Workers’ slice of Australian economic pie gets smaller
As corporate profits continue to climb, new research from the Centre for Future Work shows the share of Australian GDP paid out to workers is hovering at a post-war low.
The Australia Institute’s Centre for Future Work has today published a new research symposium documenting how workers’ slice of the national economic pie continues to get smaller.
Key findings:
- From peak levels of 58 per cent of GDP in the mid-1970s labour compensation — including wages, salaries, and superannuation contributions — declined to just 47 percent in 2017, their lowest level since 1960.
- Real wages have consistently lagged behind the ongoing growth in labour productivity, meaning workers are not getting paid enough to buy back the goods and services they produce.
- The loss of labour’s share of GDP translates into the redirection of over $200 billion in income per year from workers to other groups in society (mostly corporations).
“In recent years, wages have barely kept up with consumer price inflation – and for many workers, they have fallen behind,” said Dr. Jim Stanford, Director of the Centre for Future Work.
“The fact that the workers’ slice of the economic pie continues to get smaller speaks volumes about the lopsided power imbalance in today’s labour market.
“The decline in Australia’s labour share from the 1970s peak to the present, ranks among the worst of all OECD countries, even worse than the United States.
“Almost the entire decline in the labour share has been reflected in a corresponding increase in the share of GDP going to corporate profits – especially the financial sector.
“In short, while the workers’ share has continued to get smaller, the share of corporate profits has continued to get larger.
“By comparison, in some countries the labour share has been stable or rose during the same period, disproving the claim that this trend is somehow ‘universal’ or ‘inevitable’.
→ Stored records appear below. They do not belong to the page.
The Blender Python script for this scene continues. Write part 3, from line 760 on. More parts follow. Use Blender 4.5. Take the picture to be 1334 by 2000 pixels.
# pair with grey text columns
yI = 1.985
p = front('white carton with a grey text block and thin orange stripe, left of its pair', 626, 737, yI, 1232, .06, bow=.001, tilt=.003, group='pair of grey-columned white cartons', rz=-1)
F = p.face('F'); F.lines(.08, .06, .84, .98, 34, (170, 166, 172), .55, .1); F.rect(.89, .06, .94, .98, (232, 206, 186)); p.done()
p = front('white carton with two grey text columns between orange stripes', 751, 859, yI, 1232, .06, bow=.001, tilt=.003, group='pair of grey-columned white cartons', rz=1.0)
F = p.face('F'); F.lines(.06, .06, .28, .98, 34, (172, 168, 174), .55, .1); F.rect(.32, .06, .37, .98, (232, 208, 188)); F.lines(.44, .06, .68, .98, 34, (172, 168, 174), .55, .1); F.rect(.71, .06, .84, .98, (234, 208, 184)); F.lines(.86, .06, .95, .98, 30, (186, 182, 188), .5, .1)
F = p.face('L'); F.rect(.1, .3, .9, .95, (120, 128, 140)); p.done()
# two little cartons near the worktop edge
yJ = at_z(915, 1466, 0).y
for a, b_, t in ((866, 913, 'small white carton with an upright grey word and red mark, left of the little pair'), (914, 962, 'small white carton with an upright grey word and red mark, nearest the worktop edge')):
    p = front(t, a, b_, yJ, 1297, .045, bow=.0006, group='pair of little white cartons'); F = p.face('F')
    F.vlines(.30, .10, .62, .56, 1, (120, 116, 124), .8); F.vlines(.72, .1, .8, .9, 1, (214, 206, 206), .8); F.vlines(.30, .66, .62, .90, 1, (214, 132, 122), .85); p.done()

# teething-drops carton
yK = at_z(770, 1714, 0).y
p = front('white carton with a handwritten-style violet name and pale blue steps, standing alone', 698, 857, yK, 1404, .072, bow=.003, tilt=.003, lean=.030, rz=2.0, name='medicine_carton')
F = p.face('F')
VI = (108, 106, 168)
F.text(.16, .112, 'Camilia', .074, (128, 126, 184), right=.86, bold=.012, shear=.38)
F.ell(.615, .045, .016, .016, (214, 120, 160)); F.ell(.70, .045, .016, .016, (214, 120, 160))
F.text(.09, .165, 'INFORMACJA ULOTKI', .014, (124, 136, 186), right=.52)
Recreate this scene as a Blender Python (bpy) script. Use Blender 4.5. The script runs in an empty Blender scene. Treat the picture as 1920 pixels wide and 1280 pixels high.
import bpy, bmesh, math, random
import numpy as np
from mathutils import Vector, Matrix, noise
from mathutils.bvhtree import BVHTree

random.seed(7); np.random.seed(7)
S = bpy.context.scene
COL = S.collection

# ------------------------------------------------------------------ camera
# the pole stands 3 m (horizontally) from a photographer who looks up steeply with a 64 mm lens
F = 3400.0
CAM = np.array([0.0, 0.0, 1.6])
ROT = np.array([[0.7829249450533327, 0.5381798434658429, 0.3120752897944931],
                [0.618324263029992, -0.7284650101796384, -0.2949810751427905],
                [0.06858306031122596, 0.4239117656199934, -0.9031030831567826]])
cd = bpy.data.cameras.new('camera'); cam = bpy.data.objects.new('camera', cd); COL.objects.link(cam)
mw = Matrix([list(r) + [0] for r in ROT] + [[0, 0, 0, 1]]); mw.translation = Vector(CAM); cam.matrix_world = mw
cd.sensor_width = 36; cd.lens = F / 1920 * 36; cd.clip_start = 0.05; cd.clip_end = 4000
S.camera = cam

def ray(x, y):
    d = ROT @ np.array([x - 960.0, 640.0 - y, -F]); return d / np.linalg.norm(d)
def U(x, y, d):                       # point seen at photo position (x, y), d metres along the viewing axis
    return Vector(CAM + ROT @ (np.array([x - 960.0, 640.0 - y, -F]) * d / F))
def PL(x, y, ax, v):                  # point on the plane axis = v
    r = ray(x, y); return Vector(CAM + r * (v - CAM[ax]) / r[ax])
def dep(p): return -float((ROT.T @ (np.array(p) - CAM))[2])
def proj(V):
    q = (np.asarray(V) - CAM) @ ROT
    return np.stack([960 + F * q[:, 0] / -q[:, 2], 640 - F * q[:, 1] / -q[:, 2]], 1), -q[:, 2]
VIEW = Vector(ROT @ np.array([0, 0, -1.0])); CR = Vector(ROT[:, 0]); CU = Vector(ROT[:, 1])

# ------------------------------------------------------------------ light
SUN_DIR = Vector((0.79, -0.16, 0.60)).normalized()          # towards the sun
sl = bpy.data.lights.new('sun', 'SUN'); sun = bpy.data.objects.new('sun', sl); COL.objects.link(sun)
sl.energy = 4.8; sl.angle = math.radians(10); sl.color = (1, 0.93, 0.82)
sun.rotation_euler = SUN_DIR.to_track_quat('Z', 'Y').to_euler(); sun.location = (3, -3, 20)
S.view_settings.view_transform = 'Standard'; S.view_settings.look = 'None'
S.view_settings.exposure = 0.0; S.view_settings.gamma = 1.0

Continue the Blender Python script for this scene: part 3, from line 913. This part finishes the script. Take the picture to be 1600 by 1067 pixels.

“Without urgent measures to strengthen labour standards and protections, including stronger minimum wages and a restoration of meaningful collective bargaining, this decline will almost certainly continue.
“The company tax cuts for big business now being proposed by the federal government are just the icing on top of an already-rich cake.”
This research resulted from a special panel of experts convened by the Centre for Future Work, at the Society for Heterodox Economists conference at UNSW in Sydney last December. The papers from that panel have been peer-reviewed, and are published this week in the Journal of Australian Political Economy.
Authors contributing to the symposium include Dr.David Peetz (Griffith University), Dr. Shaun Wilson (Macquarie University), Dr. Margaret Mackenzie (Economist, Australian Council of Trade Unions), and Dr. Jim Stanford (Economist and Director of the Centre for Future Work).